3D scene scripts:
□ □ □ □

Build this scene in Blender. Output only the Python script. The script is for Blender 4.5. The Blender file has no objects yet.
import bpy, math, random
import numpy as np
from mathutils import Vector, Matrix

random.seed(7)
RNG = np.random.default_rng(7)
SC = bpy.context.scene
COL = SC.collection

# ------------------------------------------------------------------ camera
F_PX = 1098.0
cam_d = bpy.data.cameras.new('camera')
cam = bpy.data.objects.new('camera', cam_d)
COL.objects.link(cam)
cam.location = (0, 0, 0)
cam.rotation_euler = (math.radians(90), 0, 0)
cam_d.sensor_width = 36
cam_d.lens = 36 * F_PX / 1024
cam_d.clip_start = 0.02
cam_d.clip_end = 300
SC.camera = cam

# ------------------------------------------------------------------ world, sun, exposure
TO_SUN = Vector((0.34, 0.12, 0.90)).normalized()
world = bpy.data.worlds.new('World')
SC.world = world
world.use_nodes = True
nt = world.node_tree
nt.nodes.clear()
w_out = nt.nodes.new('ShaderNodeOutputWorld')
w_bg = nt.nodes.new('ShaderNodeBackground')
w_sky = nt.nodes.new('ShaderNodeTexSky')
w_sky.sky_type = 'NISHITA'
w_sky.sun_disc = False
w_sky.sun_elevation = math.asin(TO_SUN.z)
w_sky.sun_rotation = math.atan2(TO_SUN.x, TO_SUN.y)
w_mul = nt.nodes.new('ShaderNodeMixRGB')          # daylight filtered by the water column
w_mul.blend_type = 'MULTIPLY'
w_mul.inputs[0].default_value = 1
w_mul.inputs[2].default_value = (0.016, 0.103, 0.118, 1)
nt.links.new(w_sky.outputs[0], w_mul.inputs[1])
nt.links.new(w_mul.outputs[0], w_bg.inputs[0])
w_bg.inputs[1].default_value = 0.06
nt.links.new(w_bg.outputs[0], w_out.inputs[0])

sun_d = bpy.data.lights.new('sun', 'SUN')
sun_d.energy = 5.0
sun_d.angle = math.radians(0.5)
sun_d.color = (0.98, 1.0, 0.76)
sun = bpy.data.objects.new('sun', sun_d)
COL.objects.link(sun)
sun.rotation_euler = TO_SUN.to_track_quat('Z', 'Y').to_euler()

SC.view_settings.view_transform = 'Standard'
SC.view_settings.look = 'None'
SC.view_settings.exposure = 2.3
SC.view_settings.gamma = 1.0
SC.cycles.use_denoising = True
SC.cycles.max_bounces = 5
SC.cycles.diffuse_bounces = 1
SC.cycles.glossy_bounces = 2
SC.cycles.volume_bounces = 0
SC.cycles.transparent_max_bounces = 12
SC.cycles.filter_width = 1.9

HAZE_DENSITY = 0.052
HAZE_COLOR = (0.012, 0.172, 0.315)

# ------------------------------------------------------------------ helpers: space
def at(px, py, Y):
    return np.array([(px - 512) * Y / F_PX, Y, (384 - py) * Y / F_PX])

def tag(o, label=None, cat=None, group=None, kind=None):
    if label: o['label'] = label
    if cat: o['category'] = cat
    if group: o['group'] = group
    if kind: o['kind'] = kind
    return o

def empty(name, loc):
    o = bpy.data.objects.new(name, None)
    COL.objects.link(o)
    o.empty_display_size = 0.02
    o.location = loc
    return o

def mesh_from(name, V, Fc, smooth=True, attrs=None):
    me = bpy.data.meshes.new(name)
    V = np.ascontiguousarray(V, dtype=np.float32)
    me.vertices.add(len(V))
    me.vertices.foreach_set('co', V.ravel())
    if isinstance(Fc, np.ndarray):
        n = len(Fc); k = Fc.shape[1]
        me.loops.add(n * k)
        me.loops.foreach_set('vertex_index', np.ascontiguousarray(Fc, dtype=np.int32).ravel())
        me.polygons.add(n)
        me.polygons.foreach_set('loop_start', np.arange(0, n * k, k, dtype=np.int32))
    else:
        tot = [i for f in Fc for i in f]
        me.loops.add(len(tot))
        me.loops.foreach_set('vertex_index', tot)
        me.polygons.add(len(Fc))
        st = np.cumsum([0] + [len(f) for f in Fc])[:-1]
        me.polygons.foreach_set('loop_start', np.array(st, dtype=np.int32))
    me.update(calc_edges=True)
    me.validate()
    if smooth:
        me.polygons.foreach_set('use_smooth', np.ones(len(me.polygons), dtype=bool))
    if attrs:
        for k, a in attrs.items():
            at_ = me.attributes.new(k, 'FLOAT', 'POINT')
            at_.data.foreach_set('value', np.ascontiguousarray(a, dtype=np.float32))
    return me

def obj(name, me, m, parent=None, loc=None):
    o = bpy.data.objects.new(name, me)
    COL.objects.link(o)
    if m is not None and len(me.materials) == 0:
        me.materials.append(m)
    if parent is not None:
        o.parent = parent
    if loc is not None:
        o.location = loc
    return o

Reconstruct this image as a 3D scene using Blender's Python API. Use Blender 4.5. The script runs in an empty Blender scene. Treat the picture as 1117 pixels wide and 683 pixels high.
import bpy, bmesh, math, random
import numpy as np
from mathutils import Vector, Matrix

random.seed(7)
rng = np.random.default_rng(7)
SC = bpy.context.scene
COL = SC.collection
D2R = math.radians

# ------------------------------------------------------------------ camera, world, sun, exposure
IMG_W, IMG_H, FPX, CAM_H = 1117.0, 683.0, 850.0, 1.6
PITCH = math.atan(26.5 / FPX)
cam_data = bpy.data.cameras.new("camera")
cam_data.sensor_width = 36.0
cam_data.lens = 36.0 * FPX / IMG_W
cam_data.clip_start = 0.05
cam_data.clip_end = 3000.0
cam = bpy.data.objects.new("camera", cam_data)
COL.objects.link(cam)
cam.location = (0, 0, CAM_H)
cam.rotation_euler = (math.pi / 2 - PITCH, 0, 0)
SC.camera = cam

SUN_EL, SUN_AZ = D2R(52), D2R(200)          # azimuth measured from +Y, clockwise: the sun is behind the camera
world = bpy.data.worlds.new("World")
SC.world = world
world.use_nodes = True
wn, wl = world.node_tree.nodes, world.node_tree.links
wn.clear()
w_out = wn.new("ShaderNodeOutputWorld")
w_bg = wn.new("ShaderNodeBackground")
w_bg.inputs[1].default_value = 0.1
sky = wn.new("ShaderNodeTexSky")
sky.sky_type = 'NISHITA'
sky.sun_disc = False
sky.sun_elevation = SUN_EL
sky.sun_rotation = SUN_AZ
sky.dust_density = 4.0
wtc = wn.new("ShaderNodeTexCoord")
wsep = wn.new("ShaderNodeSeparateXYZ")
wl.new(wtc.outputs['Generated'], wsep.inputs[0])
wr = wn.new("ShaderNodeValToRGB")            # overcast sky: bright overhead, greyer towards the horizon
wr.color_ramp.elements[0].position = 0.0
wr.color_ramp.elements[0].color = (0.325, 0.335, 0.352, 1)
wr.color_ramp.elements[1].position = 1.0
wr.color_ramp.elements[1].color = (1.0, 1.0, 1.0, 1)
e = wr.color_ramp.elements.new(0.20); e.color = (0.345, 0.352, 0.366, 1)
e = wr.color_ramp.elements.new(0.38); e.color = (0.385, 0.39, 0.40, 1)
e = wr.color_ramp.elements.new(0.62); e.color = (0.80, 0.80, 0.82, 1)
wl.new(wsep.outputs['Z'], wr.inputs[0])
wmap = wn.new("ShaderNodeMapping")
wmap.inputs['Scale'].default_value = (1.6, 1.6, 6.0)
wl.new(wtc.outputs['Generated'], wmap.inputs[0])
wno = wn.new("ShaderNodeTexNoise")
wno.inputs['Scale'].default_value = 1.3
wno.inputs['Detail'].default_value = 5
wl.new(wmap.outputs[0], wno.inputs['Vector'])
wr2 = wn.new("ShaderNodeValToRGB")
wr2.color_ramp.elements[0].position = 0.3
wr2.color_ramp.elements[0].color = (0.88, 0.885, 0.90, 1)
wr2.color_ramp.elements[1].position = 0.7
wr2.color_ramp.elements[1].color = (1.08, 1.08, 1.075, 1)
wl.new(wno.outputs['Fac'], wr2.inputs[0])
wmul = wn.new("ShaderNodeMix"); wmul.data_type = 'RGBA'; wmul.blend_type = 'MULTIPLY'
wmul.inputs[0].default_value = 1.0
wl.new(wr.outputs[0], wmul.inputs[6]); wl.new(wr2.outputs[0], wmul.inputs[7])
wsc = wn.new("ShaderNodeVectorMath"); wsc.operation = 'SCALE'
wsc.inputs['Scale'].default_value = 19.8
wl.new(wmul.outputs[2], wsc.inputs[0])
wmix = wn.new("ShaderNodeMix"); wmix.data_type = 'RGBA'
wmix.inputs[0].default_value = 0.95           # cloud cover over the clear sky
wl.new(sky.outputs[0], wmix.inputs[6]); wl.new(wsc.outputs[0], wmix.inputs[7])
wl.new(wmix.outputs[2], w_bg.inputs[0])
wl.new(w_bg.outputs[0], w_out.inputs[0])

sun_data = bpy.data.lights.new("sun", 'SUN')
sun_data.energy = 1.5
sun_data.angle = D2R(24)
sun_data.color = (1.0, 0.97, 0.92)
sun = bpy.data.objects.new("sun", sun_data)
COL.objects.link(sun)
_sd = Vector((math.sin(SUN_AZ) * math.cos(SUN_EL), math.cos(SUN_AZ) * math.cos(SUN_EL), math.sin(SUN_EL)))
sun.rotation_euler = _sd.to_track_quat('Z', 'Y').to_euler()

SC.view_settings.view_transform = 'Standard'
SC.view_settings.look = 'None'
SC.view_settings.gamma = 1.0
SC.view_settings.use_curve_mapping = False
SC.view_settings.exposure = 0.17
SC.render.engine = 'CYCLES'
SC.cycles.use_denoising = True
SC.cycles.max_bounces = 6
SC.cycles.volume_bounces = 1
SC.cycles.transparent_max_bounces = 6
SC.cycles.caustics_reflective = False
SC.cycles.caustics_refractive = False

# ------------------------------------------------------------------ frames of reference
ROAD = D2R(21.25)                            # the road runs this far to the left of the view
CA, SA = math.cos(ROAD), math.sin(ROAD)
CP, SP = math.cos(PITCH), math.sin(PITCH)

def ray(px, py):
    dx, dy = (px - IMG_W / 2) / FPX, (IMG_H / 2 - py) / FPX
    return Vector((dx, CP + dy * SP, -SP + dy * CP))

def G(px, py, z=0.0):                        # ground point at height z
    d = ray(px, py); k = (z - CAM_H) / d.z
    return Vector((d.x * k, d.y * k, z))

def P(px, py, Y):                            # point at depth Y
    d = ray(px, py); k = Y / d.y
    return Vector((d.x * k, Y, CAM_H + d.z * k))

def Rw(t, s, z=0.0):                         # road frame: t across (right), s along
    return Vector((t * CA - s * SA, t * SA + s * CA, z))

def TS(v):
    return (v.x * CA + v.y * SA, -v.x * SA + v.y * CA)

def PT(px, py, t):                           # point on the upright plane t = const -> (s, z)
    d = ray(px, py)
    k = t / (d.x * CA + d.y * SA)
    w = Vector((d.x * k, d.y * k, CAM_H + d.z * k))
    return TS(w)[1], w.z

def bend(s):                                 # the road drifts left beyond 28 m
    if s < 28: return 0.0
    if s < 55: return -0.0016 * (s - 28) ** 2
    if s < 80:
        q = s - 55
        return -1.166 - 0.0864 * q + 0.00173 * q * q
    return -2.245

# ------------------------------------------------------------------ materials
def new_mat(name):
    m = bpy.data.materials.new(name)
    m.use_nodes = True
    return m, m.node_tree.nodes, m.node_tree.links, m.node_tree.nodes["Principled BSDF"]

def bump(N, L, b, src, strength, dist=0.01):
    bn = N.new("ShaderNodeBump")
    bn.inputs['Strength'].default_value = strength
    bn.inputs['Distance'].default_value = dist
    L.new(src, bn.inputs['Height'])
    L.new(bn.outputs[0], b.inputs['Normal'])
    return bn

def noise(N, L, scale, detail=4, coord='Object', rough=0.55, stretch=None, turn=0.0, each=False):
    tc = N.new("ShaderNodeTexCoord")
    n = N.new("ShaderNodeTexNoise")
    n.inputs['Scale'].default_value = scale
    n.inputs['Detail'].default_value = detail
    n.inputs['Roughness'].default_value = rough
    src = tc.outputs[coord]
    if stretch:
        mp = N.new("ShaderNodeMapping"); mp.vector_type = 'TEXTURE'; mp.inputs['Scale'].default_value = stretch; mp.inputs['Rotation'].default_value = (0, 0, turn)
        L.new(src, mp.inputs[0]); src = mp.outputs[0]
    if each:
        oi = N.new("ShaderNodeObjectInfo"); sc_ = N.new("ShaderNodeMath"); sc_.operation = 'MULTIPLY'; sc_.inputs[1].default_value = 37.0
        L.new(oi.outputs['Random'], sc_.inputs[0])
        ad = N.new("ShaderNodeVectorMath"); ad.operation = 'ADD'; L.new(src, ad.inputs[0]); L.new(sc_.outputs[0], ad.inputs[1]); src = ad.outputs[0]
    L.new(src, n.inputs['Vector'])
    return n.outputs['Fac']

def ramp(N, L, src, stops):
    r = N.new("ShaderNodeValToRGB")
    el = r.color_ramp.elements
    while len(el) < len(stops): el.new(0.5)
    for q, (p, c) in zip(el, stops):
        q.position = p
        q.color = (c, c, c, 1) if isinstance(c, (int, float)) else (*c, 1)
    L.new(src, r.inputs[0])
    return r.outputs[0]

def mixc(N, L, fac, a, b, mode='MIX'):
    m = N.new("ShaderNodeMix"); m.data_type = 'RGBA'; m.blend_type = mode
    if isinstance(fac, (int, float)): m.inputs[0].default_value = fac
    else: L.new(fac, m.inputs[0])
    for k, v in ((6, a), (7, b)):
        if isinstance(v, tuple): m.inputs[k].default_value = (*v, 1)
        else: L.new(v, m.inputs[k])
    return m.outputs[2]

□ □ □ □

Using the entries shown above, reproduce verbatim the lines from the line bearing "Reconstruct this image" to the line bearing "D2R = math.radians", inclusive.

Reconstruct this image as a 3D scene using Blender's Python API. Use Blender 4.5. The script runs in an empty Blender scene. Treat the picture as 1117 pixels wide and 683 pixels high.
import bpy, bmesh, math, random
import numpy as np
from mathutils import Vector, Matrix

random.seed(7)
rng = np.random.default_rng(7)
SC = bpy.context.scene
COL = SC.collection
D2R = math.radians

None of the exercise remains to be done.